You’ve met him a thousand times before, he fears losing out on LOVE and when it happens he pretends as if it didn’t happen. He tries to hide the pain in his heart but you can see it in his eyes. He is taking a long sleepwalk through life; ignoring the voice in his head that tells him that he is fighting a losing battle…for he can’t be loved if he doesn’t have love for himself…HE CONSTANTLY WAITS FOR SOMEONE TO LOVE HIMEVEN JUST A LITTLE! His lack of confidence makes him a cynic and his human condition prevents him from being truly at ease. His doors to self-love are bared…locked without any keys. His hope and fear are two sides of a coin much like Abel and Cane. Funny how in the end it adds up to the same…SO TO YOU I ASK… DO U TH!NK HE CAN ¿F&CK ME?

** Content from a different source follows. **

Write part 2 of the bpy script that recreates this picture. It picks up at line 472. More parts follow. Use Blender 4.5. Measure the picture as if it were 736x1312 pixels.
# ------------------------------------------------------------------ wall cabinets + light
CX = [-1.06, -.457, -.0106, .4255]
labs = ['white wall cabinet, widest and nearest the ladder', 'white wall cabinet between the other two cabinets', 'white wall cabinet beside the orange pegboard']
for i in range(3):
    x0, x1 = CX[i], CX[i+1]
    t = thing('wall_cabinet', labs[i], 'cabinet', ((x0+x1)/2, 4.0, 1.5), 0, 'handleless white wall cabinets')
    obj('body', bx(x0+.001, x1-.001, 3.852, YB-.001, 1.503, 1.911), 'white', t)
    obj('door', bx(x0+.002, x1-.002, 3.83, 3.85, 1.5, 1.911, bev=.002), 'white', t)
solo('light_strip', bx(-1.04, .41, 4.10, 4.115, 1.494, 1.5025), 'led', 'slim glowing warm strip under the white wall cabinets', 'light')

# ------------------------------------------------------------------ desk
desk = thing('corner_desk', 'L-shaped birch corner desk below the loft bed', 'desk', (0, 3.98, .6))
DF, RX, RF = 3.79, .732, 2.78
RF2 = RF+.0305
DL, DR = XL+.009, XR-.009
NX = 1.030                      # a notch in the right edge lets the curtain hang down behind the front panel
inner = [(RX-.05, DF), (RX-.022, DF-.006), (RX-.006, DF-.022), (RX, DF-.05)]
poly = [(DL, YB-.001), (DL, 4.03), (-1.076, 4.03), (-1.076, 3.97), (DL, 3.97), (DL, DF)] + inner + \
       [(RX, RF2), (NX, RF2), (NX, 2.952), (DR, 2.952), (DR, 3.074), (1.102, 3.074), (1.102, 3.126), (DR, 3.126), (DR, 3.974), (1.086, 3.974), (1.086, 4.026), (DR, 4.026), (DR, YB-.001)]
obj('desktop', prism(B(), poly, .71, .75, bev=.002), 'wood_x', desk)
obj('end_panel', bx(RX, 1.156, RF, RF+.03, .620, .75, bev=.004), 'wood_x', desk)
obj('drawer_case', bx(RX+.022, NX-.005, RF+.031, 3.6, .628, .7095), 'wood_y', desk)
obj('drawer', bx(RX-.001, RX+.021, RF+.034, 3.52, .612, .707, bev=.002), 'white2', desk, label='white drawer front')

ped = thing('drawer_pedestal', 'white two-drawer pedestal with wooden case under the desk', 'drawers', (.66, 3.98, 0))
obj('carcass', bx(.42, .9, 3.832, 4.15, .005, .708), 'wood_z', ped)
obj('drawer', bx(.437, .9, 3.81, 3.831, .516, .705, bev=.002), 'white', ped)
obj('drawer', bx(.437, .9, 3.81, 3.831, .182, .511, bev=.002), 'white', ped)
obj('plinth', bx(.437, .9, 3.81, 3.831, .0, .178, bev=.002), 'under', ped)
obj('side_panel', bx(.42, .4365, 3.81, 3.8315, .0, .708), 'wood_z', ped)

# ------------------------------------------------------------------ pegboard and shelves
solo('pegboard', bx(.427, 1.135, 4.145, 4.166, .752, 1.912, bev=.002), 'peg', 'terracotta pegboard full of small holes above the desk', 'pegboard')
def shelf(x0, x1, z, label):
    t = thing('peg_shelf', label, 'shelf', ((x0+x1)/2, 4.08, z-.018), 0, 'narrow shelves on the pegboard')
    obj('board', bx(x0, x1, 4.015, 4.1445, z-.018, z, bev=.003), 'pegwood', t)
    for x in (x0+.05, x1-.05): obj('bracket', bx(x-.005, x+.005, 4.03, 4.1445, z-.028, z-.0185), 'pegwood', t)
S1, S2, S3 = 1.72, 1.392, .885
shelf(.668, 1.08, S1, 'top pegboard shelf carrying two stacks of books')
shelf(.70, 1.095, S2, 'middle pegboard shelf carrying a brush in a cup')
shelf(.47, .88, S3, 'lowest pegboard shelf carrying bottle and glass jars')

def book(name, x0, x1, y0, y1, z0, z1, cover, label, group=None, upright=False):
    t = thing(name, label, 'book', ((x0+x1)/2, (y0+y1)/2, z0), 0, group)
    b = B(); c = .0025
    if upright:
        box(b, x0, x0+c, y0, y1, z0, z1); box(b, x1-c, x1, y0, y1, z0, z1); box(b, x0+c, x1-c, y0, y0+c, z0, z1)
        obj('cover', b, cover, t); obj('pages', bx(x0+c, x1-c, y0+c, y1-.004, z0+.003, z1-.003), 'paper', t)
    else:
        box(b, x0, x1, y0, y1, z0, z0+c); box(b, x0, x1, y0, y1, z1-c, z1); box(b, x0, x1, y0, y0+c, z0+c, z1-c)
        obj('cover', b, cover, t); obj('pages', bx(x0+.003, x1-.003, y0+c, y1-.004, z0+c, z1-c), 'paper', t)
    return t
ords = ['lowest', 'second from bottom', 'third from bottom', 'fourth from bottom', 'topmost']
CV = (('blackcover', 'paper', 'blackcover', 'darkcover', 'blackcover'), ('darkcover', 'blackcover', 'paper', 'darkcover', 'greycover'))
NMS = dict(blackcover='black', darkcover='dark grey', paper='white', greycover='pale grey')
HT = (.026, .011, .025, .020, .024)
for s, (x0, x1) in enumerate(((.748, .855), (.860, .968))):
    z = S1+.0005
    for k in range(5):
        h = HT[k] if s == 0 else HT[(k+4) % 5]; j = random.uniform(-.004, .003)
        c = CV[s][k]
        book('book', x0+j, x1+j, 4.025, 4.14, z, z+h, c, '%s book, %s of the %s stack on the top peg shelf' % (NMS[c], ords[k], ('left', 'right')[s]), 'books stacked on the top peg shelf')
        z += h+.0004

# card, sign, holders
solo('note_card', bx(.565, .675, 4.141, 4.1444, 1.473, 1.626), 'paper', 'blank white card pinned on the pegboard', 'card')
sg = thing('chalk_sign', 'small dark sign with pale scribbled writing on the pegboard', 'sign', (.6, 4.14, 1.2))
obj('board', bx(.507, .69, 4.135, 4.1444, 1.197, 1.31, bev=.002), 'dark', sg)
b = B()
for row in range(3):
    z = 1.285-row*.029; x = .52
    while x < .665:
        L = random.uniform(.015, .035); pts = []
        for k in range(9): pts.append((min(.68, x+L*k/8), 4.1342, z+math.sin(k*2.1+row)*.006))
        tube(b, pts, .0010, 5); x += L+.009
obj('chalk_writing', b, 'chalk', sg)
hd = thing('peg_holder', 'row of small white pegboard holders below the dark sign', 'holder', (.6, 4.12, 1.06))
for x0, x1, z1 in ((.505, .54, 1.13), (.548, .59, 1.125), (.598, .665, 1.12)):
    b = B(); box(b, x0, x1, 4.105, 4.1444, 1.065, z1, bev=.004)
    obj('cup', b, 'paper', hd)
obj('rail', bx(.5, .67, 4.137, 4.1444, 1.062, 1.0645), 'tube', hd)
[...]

THE GAY MAN WAITING TO HAPPEN:

Did you see him? No? He is the one that calls me everything in the world that suppose to demean my sexuality…INTERESTING ENOUGH, HE IS ONLY DOING THAT BECAUSE HE WANTS TO F&CK ME! Now I on the other see right his SH!T, he tries his hardest to make me look the thing that the world despise; only it is that despises himself…He is fighting his attraction to my MAN-LY-NESS, he can’t deal with TRUTH that he WANTS me, he CRAVES me…he wants to F&CK me! So he goes home seek me on the internet, hiding behind his computer…talking DIRRRTY to me telling me about how his GIRL don’t satisfy him, how he L-O-N-G-S for my D!CK in his ASS…How he L-O-N-G-S for just one drop of touch to grant his SALVATION…WITH THAT SAID, DO U TH!NK HE CAN ¿F&CK ME?


THE MAN-CHILD:

He is the combination of THE UNCONFIDENT MAN mixed with THE SELF ABSORB MAN that tries to make you AN E ~ Z F&CK. He is worst than the internet whore and pays so much attention to HIMSELF he might as well be a QUEEN…This man lives such a F&CKED UP existence, he is ill-bred, undeveloped…simply an idi-ass BOY of a MAN. But this mother fucker tries to test my MAN-HOOD, trying to step to someone like me…Thinking he on easy street and that he will get his…Better move along with that shit and take that bone to some other dog! He thinks he the man; what a fucking joke! He must really think me mad, how can he expect me to exist? He must think me mad, for how can HE expect me to exist when I must resist? Do you think he knows that the fascists in HIS life would have their way with me if it was in his power? He has a noose for my neck and he is trying to tighten it every hour…Trying to squeeze from me the fire of my illicit desire…NOW PLEASE BE HONEST WITH ME, I WANT THE TRUTH…DO U TH!NK HE CAN ¿F&CK ME?